The acquisition also hints at the demand for technologies in the emerging artificial intelligence and machine learning arena, an industry segment that has seen strong venture capital investment in recent years.

In Seattle, machine learning startup Turi was sold to Apple for about $200 million last year.

Other big companies have entered the AI buying spree in recent years, including Google, Microsoft and Amazon. In fact, data from Pitchbook shows that AI-related acquisitions began to accelerate in 2014.

M&A activity started to accelerate in 2014 in the AI arena. Source: Pitchbook

The deal was first announced Tuesday at Baidu’s developer event in Beijing.

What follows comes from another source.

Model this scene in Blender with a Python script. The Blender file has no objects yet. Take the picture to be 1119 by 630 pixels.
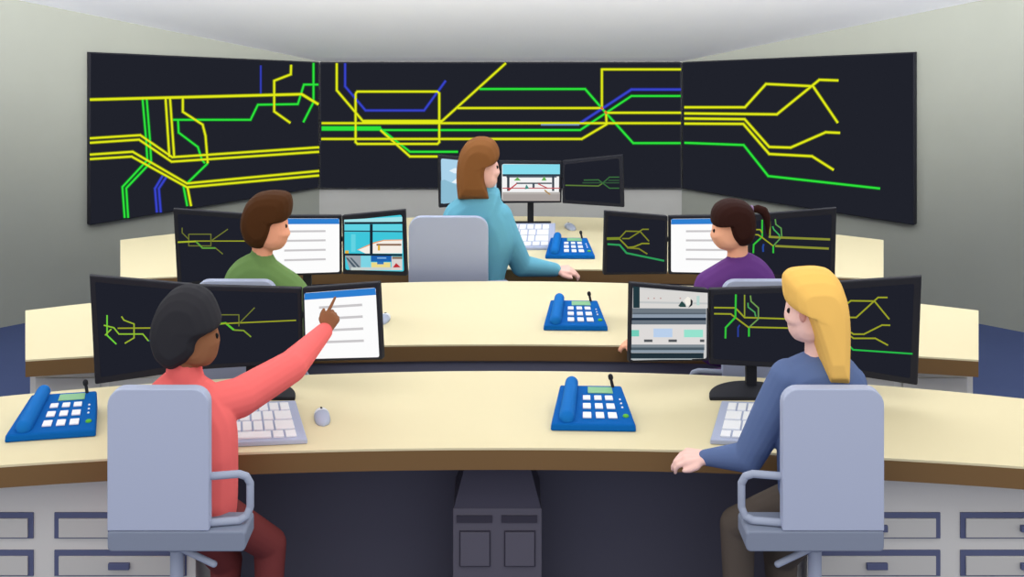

Asked why Kitt.ai decided to sell now, Yao said that it typically takes companies seven years to complete an IPO.

“We are on our 3rd year now and I don’t quite see us going IPO in 4 years, so we are selling,” Yao told GeekWire.

Where does the name Kitt.ai come from? No, it’s not meant to be a reference to the Knight Rider car. Instead, Yao told us last year that the origins were in the concept of an “AI toolkit,” with an extra “t” thrown in.